* **PROBLEM REQUIREMENTS**: Copy each line in which the string "high" occurs.

* **SUPPLIED MATERIAL**:
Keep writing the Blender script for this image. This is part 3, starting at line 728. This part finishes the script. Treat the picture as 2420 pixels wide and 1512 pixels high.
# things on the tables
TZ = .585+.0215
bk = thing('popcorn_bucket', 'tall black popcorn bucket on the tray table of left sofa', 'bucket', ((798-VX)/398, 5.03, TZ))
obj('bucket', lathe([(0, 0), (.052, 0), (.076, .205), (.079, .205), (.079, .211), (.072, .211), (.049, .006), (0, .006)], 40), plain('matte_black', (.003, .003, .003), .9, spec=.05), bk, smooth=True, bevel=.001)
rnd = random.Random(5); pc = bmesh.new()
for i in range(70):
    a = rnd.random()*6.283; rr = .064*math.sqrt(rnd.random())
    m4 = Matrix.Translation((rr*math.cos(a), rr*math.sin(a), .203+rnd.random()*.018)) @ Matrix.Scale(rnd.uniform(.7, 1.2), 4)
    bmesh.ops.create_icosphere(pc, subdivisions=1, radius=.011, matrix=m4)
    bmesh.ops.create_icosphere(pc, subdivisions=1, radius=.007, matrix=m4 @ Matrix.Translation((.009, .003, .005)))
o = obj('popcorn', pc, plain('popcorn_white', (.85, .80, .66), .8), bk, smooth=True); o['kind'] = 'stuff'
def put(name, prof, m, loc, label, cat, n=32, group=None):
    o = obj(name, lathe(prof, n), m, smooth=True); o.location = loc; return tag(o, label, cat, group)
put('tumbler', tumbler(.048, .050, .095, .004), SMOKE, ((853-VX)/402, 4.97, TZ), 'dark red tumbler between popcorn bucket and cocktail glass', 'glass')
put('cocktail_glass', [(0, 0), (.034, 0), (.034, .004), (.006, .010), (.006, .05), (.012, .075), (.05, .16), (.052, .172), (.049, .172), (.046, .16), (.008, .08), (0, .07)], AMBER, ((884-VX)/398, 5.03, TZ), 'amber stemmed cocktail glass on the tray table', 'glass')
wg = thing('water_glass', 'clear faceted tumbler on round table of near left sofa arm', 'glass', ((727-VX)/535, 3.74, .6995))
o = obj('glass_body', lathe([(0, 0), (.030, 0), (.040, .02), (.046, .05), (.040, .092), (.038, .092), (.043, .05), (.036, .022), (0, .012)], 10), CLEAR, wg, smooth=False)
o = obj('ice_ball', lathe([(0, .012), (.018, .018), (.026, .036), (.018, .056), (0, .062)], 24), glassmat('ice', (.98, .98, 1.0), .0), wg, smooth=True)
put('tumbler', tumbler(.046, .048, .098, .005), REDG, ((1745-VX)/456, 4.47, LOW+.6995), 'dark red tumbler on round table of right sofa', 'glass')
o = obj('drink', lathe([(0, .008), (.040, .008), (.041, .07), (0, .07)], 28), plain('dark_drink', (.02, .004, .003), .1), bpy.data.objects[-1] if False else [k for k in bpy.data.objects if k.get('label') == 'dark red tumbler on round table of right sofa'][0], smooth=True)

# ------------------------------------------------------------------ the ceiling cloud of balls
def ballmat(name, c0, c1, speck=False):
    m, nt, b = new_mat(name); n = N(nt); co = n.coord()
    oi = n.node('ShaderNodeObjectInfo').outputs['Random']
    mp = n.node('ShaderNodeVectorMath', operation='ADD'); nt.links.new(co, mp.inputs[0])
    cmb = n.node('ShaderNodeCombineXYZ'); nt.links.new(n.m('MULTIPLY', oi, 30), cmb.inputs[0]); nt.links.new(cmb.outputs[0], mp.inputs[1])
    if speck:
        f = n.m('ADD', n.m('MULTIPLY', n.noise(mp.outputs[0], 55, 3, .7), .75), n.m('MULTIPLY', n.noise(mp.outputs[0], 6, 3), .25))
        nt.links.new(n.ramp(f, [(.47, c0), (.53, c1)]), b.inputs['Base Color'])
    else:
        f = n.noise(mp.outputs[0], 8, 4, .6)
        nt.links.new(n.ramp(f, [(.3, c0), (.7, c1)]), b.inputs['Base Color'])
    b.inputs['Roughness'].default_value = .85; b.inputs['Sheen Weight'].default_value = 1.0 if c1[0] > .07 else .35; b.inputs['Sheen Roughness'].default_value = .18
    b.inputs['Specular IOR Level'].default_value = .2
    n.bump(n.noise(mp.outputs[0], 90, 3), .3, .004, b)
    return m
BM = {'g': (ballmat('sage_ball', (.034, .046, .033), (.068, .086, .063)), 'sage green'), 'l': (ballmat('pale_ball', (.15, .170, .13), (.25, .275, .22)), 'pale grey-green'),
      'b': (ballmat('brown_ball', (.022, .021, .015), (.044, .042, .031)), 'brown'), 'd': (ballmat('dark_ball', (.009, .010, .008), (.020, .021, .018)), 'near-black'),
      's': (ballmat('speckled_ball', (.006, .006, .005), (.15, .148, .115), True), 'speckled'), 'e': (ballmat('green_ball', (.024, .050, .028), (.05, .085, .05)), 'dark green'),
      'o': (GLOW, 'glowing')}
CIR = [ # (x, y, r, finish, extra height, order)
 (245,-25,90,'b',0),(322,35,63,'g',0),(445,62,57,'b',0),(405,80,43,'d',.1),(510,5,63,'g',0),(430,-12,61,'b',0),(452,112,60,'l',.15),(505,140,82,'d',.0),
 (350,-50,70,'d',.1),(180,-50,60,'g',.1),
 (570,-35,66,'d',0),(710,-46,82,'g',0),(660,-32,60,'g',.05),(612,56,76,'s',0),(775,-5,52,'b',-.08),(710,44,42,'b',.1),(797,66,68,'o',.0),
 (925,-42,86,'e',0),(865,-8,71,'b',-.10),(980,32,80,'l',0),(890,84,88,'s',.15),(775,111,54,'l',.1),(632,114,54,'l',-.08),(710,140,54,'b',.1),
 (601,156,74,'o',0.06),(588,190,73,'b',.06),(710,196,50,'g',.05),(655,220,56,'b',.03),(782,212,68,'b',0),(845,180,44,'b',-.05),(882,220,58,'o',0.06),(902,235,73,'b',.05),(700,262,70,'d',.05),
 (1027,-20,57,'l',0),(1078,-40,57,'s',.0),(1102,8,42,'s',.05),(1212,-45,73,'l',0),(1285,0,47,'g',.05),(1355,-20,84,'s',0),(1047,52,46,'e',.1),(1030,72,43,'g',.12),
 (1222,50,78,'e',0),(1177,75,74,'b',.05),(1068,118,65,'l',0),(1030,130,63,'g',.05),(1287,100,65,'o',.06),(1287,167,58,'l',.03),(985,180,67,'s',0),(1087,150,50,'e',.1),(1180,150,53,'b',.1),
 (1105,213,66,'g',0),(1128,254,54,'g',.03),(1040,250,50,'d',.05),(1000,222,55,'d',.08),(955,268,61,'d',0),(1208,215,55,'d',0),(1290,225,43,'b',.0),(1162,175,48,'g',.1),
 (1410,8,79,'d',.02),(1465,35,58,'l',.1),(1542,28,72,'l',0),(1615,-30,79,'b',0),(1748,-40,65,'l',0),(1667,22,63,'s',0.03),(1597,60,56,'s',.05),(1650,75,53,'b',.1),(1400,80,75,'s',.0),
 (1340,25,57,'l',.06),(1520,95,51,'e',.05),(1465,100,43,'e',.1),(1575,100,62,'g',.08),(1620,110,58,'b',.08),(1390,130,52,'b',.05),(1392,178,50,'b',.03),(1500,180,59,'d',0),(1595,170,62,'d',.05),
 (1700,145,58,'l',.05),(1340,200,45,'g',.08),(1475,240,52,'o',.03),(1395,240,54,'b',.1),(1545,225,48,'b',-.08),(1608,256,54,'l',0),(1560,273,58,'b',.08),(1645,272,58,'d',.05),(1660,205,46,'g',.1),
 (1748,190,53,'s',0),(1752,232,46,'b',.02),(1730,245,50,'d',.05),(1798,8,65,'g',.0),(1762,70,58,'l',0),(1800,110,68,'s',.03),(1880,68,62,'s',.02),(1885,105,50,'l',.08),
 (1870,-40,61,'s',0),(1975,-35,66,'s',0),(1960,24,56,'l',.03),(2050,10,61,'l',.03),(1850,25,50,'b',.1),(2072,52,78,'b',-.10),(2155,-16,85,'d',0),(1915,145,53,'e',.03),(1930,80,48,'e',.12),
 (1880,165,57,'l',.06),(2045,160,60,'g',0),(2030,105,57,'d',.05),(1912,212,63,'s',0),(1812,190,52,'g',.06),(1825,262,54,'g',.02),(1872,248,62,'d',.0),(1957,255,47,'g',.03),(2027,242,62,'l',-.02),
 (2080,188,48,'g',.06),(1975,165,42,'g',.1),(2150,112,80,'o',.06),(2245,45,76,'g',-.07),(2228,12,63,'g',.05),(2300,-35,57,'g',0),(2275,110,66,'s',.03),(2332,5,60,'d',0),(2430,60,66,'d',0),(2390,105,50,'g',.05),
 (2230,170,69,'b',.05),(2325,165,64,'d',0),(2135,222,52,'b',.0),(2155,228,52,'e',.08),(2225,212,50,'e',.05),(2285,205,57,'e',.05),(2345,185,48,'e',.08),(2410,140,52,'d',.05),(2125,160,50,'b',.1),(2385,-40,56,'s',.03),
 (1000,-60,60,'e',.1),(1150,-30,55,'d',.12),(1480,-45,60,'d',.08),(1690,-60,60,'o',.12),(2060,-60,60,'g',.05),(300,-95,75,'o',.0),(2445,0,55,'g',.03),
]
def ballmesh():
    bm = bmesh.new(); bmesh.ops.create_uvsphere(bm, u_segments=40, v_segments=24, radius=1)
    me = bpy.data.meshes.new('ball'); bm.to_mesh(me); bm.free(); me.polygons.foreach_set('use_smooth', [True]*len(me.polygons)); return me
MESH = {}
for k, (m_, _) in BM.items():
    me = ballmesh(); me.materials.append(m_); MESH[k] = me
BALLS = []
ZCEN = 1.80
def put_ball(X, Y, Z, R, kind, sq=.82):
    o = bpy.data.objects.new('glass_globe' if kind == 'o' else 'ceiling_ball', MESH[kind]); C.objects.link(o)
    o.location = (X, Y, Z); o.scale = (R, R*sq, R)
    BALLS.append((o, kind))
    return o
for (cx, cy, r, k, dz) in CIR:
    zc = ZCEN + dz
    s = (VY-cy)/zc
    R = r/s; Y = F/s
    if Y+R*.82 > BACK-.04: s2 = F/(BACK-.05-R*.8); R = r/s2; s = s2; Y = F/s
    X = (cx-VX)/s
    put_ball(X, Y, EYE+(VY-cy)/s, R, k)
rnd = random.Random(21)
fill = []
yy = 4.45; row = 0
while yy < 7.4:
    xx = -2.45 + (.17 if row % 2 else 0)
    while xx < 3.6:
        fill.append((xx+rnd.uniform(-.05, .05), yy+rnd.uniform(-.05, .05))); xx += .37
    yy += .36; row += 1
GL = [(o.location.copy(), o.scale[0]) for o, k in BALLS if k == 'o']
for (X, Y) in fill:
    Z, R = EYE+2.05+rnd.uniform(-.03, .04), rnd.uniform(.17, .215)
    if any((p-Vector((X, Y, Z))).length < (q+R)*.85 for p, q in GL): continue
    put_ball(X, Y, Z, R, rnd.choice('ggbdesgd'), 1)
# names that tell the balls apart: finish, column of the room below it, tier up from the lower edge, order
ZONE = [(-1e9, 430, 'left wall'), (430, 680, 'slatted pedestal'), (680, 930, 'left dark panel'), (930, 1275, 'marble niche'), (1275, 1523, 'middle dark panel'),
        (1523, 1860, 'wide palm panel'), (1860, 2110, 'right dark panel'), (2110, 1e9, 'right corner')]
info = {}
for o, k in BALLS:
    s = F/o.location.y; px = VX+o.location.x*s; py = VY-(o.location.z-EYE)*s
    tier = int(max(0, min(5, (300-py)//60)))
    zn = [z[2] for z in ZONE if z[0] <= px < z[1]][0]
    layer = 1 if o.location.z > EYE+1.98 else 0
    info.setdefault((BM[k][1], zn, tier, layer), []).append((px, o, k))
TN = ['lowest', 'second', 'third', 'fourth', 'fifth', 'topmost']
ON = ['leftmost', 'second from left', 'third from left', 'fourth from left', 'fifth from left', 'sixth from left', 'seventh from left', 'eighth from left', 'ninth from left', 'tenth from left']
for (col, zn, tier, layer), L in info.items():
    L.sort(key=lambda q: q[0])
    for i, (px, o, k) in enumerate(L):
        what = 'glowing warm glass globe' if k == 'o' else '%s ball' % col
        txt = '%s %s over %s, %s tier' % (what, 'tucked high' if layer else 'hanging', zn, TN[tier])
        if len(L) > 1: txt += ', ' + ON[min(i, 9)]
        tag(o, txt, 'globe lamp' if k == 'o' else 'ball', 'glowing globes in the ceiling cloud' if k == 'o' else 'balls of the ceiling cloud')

* **FULL SOLUTION**:
Keep writing the Blender script for this image. This is part 3, starting at line 728. This part finishes the script. Treat the picture as 2420 pixels wide and 1512 pixels high.
        txt = '%s %s over %s, %s tier' % (what, 'tucked high' if layer else 'hanging', zn, TN[tier])